Tuesday, June 28, 2016


I came home from the gym this afternoon to find that Margaret had brought into the house a carefully wrapped box with "Fragile" written on it.  She was waiting until I got home to open it.  It was from our friends John and Carol who live near the Canadian Border and also have an apartment  in our San Diego community.  We knew it was good, but had no idea what it was... until we got to a card inside that mentioned hummingbirds... so I knew.  I had written the BLOG piece already, and when you read that bit of writing below which begins with "Atatuck Airport," you will know why I needed the gift.  Wow!  That's the way life is.  Wow!

The AtatuckAirport attack has killed at least thirty people. We'll know more later this evening when the police have finished their job at the terminal.  Margaret and I watched the television report of the attack.  I had watched the Donald Trump TV speech in which he talked with assurance and authority about public safety, and I remembered having driven into the airport in Istanbul a couple of years ago, and I remember how secure the entrance to the airport seemed to be   I wondered as I watched the report of the airport attack and I remembered listening to the Candidate talk this morning, and I wondered how he gets information... about anything... and I wondered what he would say about what happened in Istanbul. He speaks like an expert, no matter what the subject.   Later I wondered how he knows what he says he knows..where he gets his information.  Obviously, he has a crew of people working for him whose job it is to get any information he wants.  When he usually describes a need for protection and a need for security, he is clearly talking about how protection and security measures make him and those who are closest to him more secure.  I admit that I finally got around to reading the June issue of The Atlantic magazine which has a picture of the candidate on the cover. .  I had put off reading the magazine for this month because if didn’t know how to be objective about the first article I would inevitably read, no matter where in the issue the piece was printed.  Of course, this morning I went right to the article, “The Mind of Donald Trump.”  The subtitle is “A psychologist’s guide to an extraordinary personality.”  I read the piece before the attack at Atatuck Airport report came on the TV and after I had heard the candidate speak. 

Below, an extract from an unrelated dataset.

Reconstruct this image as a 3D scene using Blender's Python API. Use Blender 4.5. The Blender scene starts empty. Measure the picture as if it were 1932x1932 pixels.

The analysis section of the CNN account of the Trump speech was interrupted by news from Istanbul about the suicide attack on Atatuck Airport.  As I write this BLOG post, the CNN report continues uninterrupted.  I travel out of America at least once each year, so I am interested in what is being said about any country; and then I remembered how big the world is, and how unlikely I am to be in a crowd that is targeted by people who want to make a statement to the world about how big and how bad they are.  Istanbul is a beautiful city   Of course, I will go back there without any more fear than I feel at the airport in San Diego.  The world is not a place where there are guarantees before we step into a place in it that we will be secure.  Life is insecure.  We are constantly reminded that something “bad” may happen to us at any time.  

So what kind of security or protection guarantee should get our attention.  Of course, there are places in the world where we should not go if we have choices.  Istanbul is not one of them even though it is the big city in the world where there are many Muslims.   If we are tourists we go to Istanbul because the Blue Mosque is there, and we want to see it and other places that were designed to meet the requirements of Islam.  My hope is that people who see the report I am watching will not think they are protected in some special way if they avoid places where they are not likely to find many Muslims.  My family, when my children were still very young, lived in Singapore, where Islam is one of the major religions.  Indonesia, the country with more Muslims than any other country in the world begins with islands very near Singapore.  Malaysia, where Muslims make up a majority of its people, a country that begins just across a causeway to north of the island nation of Singapore, Islam is the State Religion. Our neighbors in Singapore were Indian, Chinese, and Malaysians, and their religions represented all the major religions of the world.  They were good neighbor’s, and their religious affiliations were not a cause for any worry whatsoever.  Of course, I knew more about religious affiliations in America, and if there had been Christians in Singapore who live the way they live in America and routinely threaten people who are not like them, I would have been more worried about my neighbors than I was about my Singaporean neighbors in those days.  


Malaysians are not a threatening people.  Islam is a religion that is built on some of the same history  on which Christianity and Judaism are built.  Religious extremism, when it is a cause of fear in people, should be examined, of course.  to identify all Muslims as people to be feared makes no more sense than to identify Christians who exclude any others from civil security and protection   To know what a mistake it is to identify an ethnic group to isolate and discriminate against we have only to remember the history in our own country of that time when slavery was permitted and when we isolated native people from the “rest of us” by shipping them off to live on reservations.   To live as a discriminator, and isolator, a deliberate keeper out of the mainstream of any class or group of people, is monstrous. To campaign for office by declaring that any group of people is not welcome among us is unthinkable... is un-American.